### The problem:
Note each line of the listing that contains the string "scene", and copy it.

### Data segment:
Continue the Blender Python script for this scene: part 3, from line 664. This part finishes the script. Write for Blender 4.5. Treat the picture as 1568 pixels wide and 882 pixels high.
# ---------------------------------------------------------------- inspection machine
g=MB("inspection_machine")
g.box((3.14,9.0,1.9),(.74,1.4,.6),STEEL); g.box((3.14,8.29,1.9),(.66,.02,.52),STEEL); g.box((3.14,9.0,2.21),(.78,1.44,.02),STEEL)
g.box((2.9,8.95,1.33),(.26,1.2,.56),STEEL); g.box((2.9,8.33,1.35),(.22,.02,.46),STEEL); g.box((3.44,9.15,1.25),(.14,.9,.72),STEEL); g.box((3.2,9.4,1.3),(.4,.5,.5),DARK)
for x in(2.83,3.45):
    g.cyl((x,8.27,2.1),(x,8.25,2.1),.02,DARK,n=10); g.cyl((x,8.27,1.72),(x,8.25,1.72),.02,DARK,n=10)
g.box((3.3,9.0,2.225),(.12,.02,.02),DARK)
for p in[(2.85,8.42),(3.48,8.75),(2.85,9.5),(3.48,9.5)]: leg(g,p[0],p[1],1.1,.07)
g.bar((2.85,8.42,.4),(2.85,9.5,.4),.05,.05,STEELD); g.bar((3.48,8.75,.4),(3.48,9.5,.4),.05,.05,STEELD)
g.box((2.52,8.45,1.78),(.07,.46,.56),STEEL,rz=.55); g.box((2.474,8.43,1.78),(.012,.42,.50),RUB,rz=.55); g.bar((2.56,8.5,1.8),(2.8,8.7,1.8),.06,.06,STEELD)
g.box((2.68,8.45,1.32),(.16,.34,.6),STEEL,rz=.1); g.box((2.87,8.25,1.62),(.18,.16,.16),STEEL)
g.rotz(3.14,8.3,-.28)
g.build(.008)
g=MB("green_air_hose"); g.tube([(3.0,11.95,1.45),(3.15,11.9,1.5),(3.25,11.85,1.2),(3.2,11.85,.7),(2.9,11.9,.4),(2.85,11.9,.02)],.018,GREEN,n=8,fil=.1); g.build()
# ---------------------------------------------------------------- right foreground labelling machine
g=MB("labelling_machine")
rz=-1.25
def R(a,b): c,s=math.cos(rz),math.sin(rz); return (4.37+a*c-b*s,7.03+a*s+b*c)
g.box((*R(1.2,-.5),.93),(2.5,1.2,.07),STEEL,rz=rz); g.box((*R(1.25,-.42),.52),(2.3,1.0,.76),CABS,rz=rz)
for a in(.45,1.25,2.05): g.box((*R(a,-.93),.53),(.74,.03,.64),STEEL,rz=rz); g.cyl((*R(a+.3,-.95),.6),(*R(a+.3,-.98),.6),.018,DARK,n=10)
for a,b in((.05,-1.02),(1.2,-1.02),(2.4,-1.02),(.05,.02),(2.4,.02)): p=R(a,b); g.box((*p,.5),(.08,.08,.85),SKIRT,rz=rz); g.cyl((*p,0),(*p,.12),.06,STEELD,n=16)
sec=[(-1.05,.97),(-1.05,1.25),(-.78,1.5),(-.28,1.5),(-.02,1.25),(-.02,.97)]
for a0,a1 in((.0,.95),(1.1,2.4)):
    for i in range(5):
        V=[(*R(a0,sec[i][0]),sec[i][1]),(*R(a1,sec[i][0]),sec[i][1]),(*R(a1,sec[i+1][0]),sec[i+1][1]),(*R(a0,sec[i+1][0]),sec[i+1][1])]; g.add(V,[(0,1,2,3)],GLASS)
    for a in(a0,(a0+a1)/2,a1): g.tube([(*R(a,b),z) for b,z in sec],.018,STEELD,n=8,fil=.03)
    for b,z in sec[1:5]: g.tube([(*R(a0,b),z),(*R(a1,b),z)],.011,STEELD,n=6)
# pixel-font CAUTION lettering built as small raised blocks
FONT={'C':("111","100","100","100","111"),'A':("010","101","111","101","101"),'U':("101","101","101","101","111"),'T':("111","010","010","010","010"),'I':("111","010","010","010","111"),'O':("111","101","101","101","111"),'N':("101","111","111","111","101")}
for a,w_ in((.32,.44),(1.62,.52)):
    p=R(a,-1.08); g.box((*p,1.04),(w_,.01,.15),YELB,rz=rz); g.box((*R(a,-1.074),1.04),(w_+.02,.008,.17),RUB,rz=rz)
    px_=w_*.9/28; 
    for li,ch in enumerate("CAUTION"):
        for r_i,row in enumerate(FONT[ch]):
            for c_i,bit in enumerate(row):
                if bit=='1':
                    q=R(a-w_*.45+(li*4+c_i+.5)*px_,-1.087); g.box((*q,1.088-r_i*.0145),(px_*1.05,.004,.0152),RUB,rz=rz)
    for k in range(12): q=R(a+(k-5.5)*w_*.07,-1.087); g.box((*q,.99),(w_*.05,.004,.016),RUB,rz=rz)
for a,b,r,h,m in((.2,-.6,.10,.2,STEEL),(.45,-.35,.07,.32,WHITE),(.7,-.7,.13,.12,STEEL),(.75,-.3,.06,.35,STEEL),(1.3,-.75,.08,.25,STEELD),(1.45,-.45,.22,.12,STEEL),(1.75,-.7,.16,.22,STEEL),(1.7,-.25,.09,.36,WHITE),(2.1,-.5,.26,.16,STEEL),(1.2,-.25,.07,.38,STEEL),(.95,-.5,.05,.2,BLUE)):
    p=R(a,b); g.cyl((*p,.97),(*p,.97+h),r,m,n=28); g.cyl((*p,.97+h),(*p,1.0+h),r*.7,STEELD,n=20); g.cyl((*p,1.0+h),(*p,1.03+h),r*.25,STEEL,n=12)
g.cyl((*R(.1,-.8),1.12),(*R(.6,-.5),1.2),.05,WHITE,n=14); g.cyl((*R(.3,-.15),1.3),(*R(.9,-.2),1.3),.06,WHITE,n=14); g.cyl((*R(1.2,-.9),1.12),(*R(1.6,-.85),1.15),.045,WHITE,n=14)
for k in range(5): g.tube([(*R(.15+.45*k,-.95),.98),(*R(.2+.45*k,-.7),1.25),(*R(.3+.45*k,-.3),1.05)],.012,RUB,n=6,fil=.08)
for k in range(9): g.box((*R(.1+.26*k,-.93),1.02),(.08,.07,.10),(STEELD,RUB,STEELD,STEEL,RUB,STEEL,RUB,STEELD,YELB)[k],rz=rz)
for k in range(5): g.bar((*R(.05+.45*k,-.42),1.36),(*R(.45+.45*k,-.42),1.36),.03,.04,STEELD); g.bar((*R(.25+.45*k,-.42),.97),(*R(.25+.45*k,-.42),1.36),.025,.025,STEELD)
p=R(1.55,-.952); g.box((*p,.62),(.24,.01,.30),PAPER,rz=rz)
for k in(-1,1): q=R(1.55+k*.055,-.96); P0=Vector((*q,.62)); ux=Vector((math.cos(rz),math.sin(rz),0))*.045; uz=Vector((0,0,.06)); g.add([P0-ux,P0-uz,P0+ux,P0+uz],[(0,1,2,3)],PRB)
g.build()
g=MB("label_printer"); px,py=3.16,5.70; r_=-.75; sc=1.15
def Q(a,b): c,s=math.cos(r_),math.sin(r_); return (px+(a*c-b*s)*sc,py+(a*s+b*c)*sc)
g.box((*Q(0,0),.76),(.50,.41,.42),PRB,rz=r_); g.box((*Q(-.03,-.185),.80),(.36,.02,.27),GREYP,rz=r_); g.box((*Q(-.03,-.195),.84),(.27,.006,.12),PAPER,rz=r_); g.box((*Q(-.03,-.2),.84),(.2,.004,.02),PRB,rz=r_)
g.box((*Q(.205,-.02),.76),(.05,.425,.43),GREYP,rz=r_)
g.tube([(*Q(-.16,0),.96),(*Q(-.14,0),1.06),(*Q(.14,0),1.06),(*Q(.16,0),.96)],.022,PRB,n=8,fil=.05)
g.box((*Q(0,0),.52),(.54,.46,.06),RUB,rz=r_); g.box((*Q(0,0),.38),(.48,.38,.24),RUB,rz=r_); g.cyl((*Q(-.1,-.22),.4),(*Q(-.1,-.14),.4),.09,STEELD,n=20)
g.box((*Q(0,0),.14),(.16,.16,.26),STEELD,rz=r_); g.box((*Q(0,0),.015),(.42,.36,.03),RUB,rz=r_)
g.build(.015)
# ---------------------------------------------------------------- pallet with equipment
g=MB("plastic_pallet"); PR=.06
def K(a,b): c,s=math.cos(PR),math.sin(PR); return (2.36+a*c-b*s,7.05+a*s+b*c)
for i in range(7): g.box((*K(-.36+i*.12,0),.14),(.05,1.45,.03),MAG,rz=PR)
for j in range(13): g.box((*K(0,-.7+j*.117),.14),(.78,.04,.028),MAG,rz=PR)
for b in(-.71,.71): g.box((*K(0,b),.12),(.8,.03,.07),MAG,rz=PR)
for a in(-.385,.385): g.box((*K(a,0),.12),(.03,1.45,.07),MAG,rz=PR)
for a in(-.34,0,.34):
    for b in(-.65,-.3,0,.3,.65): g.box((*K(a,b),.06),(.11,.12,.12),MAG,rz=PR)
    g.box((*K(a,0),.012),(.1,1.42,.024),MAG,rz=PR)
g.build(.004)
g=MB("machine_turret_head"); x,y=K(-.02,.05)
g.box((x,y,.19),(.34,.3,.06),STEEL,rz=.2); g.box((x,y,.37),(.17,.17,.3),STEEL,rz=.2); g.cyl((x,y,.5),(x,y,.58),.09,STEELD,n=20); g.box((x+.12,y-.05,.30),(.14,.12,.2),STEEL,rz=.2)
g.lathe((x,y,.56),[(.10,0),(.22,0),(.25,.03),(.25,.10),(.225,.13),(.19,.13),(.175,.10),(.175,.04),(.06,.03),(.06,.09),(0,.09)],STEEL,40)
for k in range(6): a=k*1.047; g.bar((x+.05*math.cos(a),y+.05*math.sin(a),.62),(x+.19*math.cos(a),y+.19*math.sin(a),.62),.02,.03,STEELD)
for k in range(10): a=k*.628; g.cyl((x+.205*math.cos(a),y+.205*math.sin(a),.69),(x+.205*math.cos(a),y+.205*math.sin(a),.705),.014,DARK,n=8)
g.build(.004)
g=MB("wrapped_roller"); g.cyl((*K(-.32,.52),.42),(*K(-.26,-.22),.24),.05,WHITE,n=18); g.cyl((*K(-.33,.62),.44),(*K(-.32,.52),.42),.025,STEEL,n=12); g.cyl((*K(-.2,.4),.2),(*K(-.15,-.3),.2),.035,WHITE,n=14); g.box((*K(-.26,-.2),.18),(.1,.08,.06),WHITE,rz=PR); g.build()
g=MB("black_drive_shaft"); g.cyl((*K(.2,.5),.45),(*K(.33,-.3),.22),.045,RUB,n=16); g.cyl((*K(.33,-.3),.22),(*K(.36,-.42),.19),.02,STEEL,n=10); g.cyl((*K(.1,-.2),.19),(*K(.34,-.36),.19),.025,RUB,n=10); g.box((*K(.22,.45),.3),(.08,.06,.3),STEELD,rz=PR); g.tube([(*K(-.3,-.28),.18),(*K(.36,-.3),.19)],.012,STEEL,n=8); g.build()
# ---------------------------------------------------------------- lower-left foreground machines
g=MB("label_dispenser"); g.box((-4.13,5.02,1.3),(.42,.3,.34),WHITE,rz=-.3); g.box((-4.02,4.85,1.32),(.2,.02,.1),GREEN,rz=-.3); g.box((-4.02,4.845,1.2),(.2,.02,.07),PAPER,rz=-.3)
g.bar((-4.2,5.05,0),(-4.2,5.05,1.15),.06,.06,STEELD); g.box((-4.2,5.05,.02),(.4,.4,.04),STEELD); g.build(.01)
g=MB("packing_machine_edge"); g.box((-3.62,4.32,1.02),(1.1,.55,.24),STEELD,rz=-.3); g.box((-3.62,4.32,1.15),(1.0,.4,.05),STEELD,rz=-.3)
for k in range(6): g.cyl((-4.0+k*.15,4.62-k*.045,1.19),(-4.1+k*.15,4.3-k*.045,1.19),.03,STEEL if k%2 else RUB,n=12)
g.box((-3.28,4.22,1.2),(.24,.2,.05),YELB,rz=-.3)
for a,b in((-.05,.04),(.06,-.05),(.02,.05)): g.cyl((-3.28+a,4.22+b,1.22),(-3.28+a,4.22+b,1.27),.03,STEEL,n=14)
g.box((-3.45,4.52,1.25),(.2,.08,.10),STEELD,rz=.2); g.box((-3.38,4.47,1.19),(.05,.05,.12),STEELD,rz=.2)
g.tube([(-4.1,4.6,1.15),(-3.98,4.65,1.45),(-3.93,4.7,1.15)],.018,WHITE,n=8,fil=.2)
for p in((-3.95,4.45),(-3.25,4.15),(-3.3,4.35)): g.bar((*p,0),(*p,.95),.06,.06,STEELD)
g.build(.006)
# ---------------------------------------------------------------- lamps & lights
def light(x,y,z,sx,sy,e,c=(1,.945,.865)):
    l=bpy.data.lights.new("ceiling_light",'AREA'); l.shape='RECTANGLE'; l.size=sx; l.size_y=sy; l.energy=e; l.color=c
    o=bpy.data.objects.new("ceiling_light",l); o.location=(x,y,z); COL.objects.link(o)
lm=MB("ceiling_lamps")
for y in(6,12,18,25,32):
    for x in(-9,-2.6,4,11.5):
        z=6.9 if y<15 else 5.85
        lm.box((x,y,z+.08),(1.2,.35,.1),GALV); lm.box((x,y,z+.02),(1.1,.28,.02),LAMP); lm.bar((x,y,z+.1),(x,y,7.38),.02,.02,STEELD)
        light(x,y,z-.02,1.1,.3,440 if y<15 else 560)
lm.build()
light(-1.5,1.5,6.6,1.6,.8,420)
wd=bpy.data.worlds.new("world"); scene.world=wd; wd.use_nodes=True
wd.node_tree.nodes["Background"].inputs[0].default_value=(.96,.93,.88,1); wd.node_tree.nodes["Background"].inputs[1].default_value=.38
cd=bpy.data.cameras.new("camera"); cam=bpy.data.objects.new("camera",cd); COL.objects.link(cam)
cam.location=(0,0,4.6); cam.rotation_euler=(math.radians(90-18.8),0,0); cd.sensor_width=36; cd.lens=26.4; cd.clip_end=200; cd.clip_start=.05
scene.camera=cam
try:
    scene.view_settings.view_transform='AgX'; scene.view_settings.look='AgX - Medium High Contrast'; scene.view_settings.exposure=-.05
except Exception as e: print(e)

### Task result:
Continue the Blender Python script for this scene: part 3, from line 664. This part finishes the script. Write for Blender 4.5. Treat the picture as 1568 pixels wide and 882 pixels high.
wd=bpy.data.worlds.new("world"); scene.world=wd; wd.use_nodes=True
scene.camera=cam
    scene.view_settings.view_transform='AgX'; scene.view_settings.look='AgX - Medium High Contrast'; scene.view_settings.exposure=-.05